TSA of toy = CSA of cone + CSA of hemisphere (they share a circular base — it’s internal)

$= \pi r l + 2\pi r^2 = \pi \times 3.5 \times 12.5 + 2\pi \times 3.5^2$

$= \pi(43.75 + 24.5) = 68.25\pi = 68.25 \times \frac{22}{7} = 214.5$ cm²

Difficulty Distribution

Level	% of Questions	Topics
Easy	30%	Direct formula application, cylinder, cone
Medium	40%	Combinations of solids, conversion
Hard	30%	Frustum problems, multi-step combinations

Expert Strategy

Step 1: Memorize all formulas perfectly — there’s no shortcut here. Write them out from memory each morning during revision week.

Step 2: For combination problems, always draw a diagram first. Label all dimensions. Identify which surfaces are internal (not to be counted in surface area).
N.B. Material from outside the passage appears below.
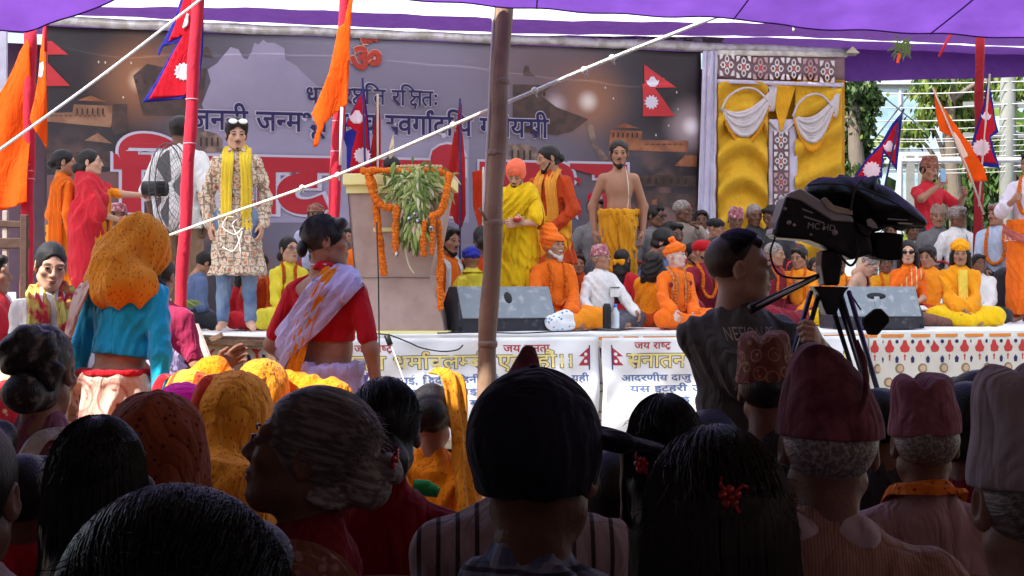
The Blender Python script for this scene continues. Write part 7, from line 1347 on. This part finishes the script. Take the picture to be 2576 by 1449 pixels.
f.ribbon('pallu', [(.16, -.10, .42), (.16, .0, .52), (.17, .10, .46), (.19, .15, .25), (.20, .17, .0), (.21, .20, -.3), (.20, .22, -.55)], SRC, .15, pleat=3, amp=.014, nseg=56); f.wear('petticoat_edge', [fru(f.hip[2] + .085 * f.s, f.hip[2] + .055 * f.s, .188 * f.s, .168 * f.s, .190 * f.s, .170 * f.s)], REDB, amp=.003)
MB().tube([f.wr[0] - A3(.0, .0, -.012), f.wr[0] + A3(0, .0, -.012)], .040 * f.s, 16, False).build('bangle', mat('bangle_pale_green', (.6, .62, .3), .3), f.root, smooth=True)
f = Fig('woman in maroon blouse and lavender sari standing behind the bowing woman', 402, 650, ('G', 7.9), 'stand', 170, fem=1, skin='m', head=(0, 20, 0), arms=((.25, 0, -.1), (.26, 0, -.08)), hh=.007, build=1.1); f.top_('blouse', cloth('blouse_wine', (.38, .03, .09)), .8, g=.018, low=.18); f.lower('sari', LVS, n=11, top=.1); f.hair('bun'); f.ribbon('sari_band', [(-.2, -.05, .1), (-.16, .14, .15), (0, .17, .3), (.10, .13, .45), (.12, 0, .53)], LVS, .16, pleat=4, amp=.01)
f = Fig('woman in white top and yellow-red scarf looking down at the picture edge', 130, 616, ('G', 7.6), 'stand', 22, fem=1, skin='l', head=(4, 14, 4), arms=('clasp', 'lap'), hh=.005); f.top_('blouse', cloth('top_white_satin', (.74, .72, .68)), 1.9, g=.028, ga=.024, amp=.008); f.lower('skirt', cloth('skirt_pale', (.5, .45, .4))); f.hair('lowbun'); f.scarf(cloth('scarf_yellow_red', (.62, .55, .12), pat='noise', scale=13, thr=.5, color2=(.50, .03, .04)), zl=.22, zr=.22, width=.12, pleat=3, amp=.014, g=.05)
f = Fig('person in bright red shawl cut off by the picture edge', -22, 640, ('G', 8.2), 'stand', 100, fem=1, skin='m'); f.top_('blouse', CRM, 1.9, g=.04, amp=.01); f.lower('skirt', CRM); f.hair('short'); shawl(f, CRM)
f = Fig('person under a red spotted veil sitting on the ground at the picture edge', 18, 972, ('G', 6.2), 'floor', 180, fem=1, skin='m', face=False); robe(f, CRM); veil(f, cloth('veil_red_dots', (.55, .03, .04), pat='spots', scale=24, thr=.2, color2=(.8, .6, .3)))
f = Fig('person under a cream dotted veil just before the poster sheet', 40, 922, ('G', 6.9), 'floor', 180, fem=1, skin='m', face=False); robe(f, SRC); veil(f, cloth('veil_cream_dots', (.62, .48, .34), pat='spots', scale=30, thr=.24, color2=(.4, .08, .05)))
f = Fig('woman under an orange printed veil with red border sitting on the ground', 598, 962, ('G', 5.5), 'floor', 172, fem=1, skin='m', face=False, vox=.010); robe(f, SCO, SCO, g=.05); veil(f, VEO, wide=.20, back=.34, amp=.009, puff=.012); f.ribbon('veil_border', [(.07, -.03, .82), (.09, .08, .80), (.11, .15, .66), (.13, .19, .45), (.12, .22, .2), (.10, .24, .05)], cloth('border_vermilion', (.62, .05, .02)), .06, pleat=1, amp=.004)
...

Step 3: Use $\pi = \frac{22}{7}$ when the radius is a multiple of 7. Use $\pi = 3.14$ otherwise. The question usually specifies.

Step 4: For conversion problems, set volumes equal. For surface area problems, identify which faces are exposed.

Step 5: Cross-check your answer by estimating. If a bucket holds about 48 litres, the volume should be roughly 48,000 cm³. If your answer is wildly off, recheck.

The frustum formula for volume is the hardest to remember. Recall it as: “one-third pi times h times (three terms in the bracket).” The bracket has $R^2$ , $Rr$ , and $r^2$ — think of it as a “product expansion pattern.”

Common Traps

Trap 1: When a sphere is placed in a cylinder and the question asks for the CSA of the cylinder not covered by the sphere — this requires finding the surface area carefully. The sphere touches the cylinder in a circle, not over an area.

Trap 2: In combination problems, students add TSA of both shapes. Wrong — the joined face is internal and should not be counted. Subtract both circular bases at the join.

Trap 3: Forgetting to find slant height when asked for CSA of cone or frustum. CSA uses $l$ , not $h$ . Always compute $l = \sqrt{h^2 + r^2}$ or $l = \sqrt{h^2 + (R-r)^2}$ first.

Trap 4: In “how many small balls can be made from a large ball” type questions, the answer is: Volume(large) ÷ Volume(small) — assuming no wastage. If wastage percentage is given, account for it.